Her bitter answer is that the person who had the idea has been proven right by the events.

In a highly emotional column on Mérce, Zsolt Kapelner sees the practically certain departure of CEU from Budapest as proof that ‘the rule of tyranny is complete’ and writes that with CEU Hungary is losing ‘one of its last remaining advanced, high level and Western-like institutions’.

‘The wings of the soul burning in the wind are being slowly pulverised’, he writes, ‘and human thought and mind lie buried in the depths of a marsh of servility and intellectual emptiness’.

Kapelner welcomes the demonstration held by Momentum in front of the CEU building on Friday under the slogan ‘we will not let our future go’, but thinks that their battle is already lost. ‘The CEU is leaving. We have lost’, he concludes.

Gondola reproduces excerpts from Kapelner’s article in its ‘absurdity of the day’ column, under the title ‘the brain of a young CEU man’.
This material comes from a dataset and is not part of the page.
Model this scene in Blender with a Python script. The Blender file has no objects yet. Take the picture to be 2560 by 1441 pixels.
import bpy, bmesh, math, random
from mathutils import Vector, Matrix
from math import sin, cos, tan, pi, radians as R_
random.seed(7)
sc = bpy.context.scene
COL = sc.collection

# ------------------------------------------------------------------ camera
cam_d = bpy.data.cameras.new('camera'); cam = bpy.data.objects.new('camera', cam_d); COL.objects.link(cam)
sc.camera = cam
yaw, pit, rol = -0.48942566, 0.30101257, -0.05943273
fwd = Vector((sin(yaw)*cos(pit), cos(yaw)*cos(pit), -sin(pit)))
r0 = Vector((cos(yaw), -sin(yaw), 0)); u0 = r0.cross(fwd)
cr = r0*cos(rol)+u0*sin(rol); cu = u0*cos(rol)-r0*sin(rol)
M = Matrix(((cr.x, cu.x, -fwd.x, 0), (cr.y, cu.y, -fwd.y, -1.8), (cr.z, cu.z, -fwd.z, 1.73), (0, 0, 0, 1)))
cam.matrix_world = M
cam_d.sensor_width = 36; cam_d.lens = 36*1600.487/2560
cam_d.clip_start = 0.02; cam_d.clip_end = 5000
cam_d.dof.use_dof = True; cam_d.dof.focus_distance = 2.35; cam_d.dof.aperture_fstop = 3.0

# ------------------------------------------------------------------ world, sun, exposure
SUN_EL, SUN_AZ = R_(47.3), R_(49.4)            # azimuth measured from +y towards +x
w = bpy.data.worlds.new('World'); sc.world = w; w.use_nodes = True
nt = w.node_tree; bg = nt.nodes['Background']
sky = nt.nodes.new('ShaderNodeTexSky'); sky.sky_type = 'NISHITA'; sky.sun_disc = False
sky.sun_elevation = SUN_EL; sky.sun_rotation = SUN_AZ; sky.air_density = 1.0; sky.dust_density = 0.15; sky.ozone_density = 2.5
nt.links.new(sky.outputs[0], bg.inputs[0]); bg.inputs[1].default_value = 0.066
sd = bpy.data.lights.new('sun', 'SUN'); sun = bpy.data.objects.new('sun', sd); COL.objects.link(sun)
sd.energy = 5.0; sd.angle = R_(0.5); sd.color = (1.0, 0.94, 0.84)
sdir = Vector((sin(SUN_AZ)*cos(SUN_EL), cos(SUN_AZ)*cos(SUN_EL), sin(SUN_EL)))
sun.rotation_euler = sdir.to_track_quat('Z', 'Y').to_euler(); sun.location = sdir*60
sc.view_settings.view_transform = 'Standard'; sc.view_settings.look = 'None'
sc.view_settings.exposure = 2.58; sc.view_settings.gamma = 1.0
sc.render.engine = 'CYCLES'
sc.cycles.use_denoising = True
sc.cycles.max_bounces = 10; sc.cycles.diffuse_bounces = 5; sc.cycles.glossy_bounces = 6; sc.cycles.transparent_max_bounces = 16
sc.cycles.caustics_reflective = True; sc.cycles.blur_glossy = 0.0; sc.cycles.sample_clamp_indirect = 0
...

In its subtitle the pro-government site quotes as obvious nonsense the description of the current Hungarian political system by Kapelner as ‘a semi-peripheral one turning into post-fascist terror’.

On Pesti Srácok, Balázs Dezse thinks that the protesters have no real reason to complain, because their Hungarian degree courses may continue in Hungary even if those offering US degrees will be transferred to Vienna.

Those who intend to get Hungarian Masters degrees at CEU will therefore not lose anything, he argues, while for the American students, it is much the same whether they study in future in Budapest or in Vienna.

On this basis, Dezse finds that it was completely baseless for the speakers at Friday’s demonstration to accuse the government of intending to chase young generations away from Hungary.

On the site of the opposition TV channel ATV, former Népszabadság journalist Ildikó Csuhaj explains that Prime Minister Viktor Orbán would confuse his own supporters if he made a concession in favour of the Soros-founded Budapest Central European University.

The anti-Soros campaigns conducted by the government over the past year would make it difficult for the Prime Minister to yield to international pressure, including sustained efforts by the new American ambassador.

Instead, the government suggests that the CEU should issue joint degrees with a U.S. based University and thus the law that prescribes the existence of a mother University for foreign institutions to issue degrees in Hungary could be circumvented.

Summarising the latest developments, an unnamed government source told Csuhaj that ‘Michael Ignatieff, the president of the CEU has pointed a gun at the head of the Prime Minister – but that gun has no bullets’.